**What the task asks**: The lines to be extracted run from the start of the listing through the line containing "box('pane', 'farglass', wq, gx"; copy them exactly and nothing else.

***** Stored data *****

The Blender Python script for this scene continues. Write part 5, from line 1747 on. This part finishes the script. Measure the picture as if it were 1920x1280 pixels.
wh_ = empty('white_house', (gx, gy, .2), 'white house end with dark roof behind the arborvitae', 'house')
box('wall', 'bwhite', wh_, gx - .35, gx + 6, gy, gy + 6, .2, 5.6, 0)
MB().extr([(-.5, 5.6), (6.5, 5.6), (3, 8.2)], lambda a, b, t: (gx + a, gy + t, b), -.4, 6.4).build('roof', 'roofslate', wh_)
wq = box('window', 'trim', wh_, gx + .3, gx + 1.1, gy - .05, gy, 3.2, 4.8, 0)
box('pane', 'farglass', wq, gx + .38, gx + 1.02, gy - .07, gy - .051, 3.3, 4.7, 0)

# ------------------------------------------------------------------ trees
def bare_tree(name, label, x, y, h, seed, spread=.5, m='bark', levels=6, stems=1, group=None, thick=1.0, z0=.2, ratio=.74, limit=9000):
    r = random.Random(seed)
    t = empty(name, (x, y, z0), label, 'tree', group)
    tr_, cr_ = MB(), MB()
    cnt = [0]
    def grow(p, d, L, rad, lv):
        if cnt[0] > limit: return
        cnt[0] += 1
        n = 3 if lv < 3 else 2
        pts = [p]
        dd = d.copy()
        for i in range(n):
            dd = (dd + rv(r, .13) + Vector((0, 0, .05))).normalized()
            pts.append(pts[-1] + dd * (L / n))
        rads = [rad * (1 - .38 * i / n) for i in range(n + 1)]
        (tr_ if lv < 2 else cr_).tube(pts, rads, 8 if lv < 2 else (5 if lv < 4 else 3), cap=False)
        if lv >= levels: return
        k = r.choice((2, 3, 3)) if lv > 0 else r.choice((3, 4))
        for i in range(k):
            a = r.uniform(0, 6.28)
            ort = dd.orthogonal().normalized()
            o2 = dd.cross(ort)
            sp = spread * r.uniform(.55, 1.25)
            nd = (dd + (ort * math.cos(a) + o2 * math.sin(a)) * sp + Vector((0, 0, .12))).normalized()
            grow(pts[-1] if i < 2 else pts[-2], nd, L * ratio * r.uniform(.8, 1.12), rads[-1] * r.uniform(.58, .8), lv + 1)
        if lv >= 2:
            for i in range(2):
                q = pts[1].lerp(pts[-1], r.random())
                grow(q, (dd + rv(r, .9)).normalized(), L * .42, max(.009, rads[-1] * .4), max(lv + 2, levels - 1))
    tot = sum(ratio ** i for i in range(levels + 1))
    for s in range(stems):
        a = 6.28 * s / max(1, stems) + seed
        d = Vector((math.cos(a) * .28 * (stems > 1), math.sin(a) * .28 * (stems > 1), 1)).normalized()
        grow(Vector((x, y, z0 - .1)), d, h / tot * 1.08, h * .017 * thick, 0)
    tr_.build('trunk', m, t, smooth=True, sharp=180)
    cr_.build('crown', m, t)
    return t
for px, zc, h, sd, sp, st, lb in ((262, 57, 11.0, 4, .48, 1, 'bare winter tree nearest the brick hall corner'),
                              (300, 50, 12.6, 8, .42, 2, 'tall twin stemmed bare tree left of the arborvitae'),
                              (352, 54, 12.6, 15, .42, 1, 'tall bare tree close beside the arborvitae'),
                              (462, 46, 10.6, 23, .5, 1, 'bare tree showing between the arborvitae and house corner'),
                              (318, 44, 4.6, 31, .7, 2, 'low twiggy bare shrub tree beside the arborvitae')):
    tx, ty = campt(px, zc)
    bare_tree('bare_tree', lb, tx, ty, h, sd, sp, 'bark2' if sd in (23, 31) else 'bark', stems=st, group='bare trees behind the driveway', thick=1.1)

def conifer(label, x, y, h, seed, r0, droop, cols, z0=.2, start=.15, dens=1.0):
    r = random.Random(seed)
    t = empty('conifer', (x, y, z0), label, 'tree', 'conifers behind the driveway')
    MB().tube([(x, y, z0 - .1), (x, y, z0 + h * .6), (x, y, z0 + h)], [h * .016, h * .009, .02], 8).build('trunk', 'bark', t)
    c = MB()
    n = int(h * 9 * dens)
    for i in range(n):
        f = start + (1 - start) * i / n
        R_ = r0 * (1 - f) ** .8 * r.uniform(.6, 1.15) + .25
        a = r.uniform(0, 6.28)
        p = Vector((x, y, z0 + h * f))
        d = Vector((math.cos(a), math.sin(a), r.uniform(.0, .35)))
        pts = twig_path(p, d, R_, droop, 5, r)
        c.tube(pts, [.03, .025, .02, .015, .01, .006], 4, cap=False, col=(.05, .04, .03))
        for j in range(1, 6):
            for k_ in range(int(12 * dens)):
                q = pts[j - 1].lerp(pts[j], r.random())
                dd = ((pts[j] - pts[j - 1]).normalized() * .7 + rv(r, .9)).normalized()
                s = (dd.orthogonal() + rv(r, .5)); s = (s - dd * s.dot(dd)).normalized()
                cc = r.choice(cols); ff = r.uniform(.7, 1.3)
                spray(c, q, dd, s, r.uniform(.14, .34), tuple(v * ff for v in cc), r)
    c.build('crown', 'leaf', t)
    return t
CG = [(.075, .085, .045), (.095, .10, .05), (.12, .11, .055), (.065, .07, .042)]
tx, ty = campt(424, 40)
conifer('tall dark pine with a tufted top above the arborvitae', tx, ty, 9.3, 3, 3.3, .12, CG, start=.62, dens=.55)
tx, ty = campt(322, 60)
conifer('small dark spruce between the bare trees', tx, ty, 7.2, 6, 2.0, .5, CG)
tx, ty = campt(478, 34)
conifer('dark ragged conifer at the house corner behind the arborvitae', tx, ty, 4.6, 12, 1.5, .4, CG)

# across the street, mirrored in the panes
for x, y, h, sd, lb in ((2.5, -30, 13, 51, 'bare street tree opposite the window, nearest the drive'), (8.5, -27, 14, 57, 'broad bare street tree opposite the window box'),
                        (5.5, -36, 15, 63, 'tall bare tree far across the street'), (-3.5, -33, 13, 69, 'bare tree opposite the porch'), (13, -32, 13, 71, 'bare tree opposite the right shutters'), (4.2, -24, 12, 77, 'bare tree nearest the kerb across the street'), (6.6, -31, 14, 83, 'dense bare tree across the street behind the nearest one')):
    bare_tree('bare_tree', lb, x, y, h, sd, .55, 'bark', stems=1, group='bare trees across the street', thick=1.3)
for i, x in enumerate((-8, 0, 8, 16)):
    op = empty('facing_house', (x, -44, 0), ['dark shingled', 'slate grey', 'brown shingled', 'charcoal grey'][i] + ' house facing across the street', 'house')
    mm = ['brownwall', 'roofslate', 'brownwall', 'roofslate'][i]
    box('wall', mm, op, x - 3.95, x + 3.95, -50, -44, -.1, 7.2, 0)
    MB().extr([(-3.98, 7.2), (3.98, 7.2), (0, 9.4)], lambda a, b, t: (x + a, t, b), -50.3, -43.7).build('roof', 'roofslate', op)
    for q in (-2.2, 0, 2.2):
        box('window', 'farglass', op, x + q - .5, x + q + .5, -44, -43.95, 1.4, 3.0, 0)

*****

**Response**:
The Blender Python script for this scene continues. Write part 5, from line 1747 on. This part finishes the script. Measure the picture as if it were 1920x1280 pixels.
wh_ = empty('white_house', (gx, gy, .2), 'white house end with dark roof behind the arborvitae', 'house')
box('wall', 'bwhite', wh_, gx - .35, gx + 6, gy, gy + 6, .2, 5.6, 0)
MB().extr([(-.5, 5.6), (6.5, 5.6), (3, 8.2)], lambda a, b, t: (gx + a, gy + t, b), -.4, 6.4).build('roof', 'roofslate', wh_)
wq = box('window', 'trim', wh_, gx + .3, gx + 1.1, gy - .05, gy, 3.2, 4.8, 0)
box('pane', 'farglass', wq, gx + .38, gx + 1.02, gy - .07, gy - .051, 3.3, 4.7, 0)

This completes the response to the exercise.